Zusammenfassend kann man den Entstehungsprozess wie folgt beschreiben:
- ein niedergeschriebenes Motto
- Aufnahme des Mottos
- Frequenz- und Zeitanalyse der Aufnahme
- formaler Ablauf von der Analyse abgeleitet
- Libretto vom formalen Ablauf abgeleitet
- Partitur auf dem Libretto basierend.
Diese Methode der Spektralanalyse wird auch häufig mit den französischen Komponisten Gérard Grisey und Tristan Murail in Verbindung gebracht.
Die Oper besteht aus fünf Teilen:
- Prolog
- Erster Akt
- Intermezzo
- Zweiter Akt
- Epilog
Dabei verwendet Hajdu zwei Materialtypen:
- phonetisches Material (basierend auf Vokalen und Konsonanten des gesprochenen Satzes → erster und zweiter Akt) und
- statistisches Material (Geräusche vom Anrufbeantworter → Prolog, Intermezzo, Epilog).

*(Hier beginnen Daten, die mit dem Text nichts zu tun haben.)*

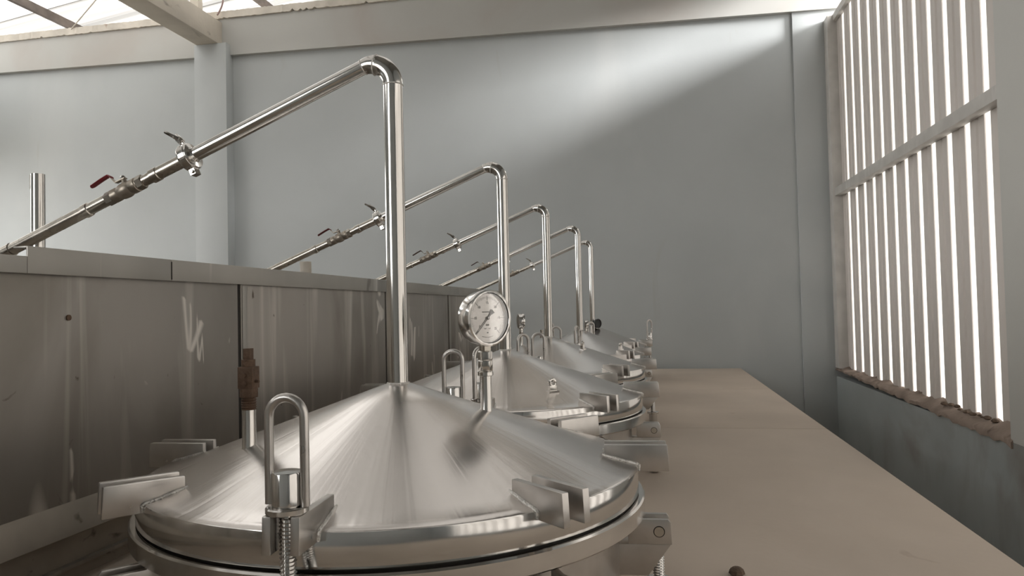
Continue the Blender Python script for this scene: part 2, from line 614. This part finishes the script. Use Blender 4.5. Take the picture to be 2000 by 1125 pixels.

Bei der konzertanten Uraufführung in Münster bestand die Besetzung aus einer Sprecherin, acht Sängern, drei elektronischen Instrumenten, vier Holzbläsern, sechs Blechbläsern, einer Viola, einem Violoncello, zwei Schlagzeugern und einem Jazz-Trio.
Die Struktur des Librettos von Thomas Brasch wurde von der Aussage abgeleitet, die Thomas Brasch auf dem Anrufbeantworter von Georg Hajdu hinterließ. Im Prolog wird die Hauptfigur passend zu dem elfteiligen Libretto auf einem Elf-Meter-Brett eingeführt, von dem aus sie unten alle sehen kann und der Meinung ist, den verschiedensten Personen etwas beweisen zu müssen, indem sie von diesem Brett springt. In den jeweiligen Szenen werden unterschiedliche Perspektiven dargestellt, die etwas über den Vorfall und über die Studentin zeigen. Die Perspektive wechselt von der Hauptperson, zu Bekannten und Zeugenaussagen, und es werden Tagebucheinträge oder Mordgedanken der Hauptperson dargestellt. Allerdings gibt es nur einen Sprecher, der in die verschiedenen Rollen schlüpft. Im Epilog wird dann wieder der Bogen zum Prolog geschlagen. Der Sprung der Hauptperson vom Elf-Meter-Brett wird als Absprung in ihr Verderben dargestellt und nicht als großer Auftritt, wie sie ihn sich zu Beginn ausmalt.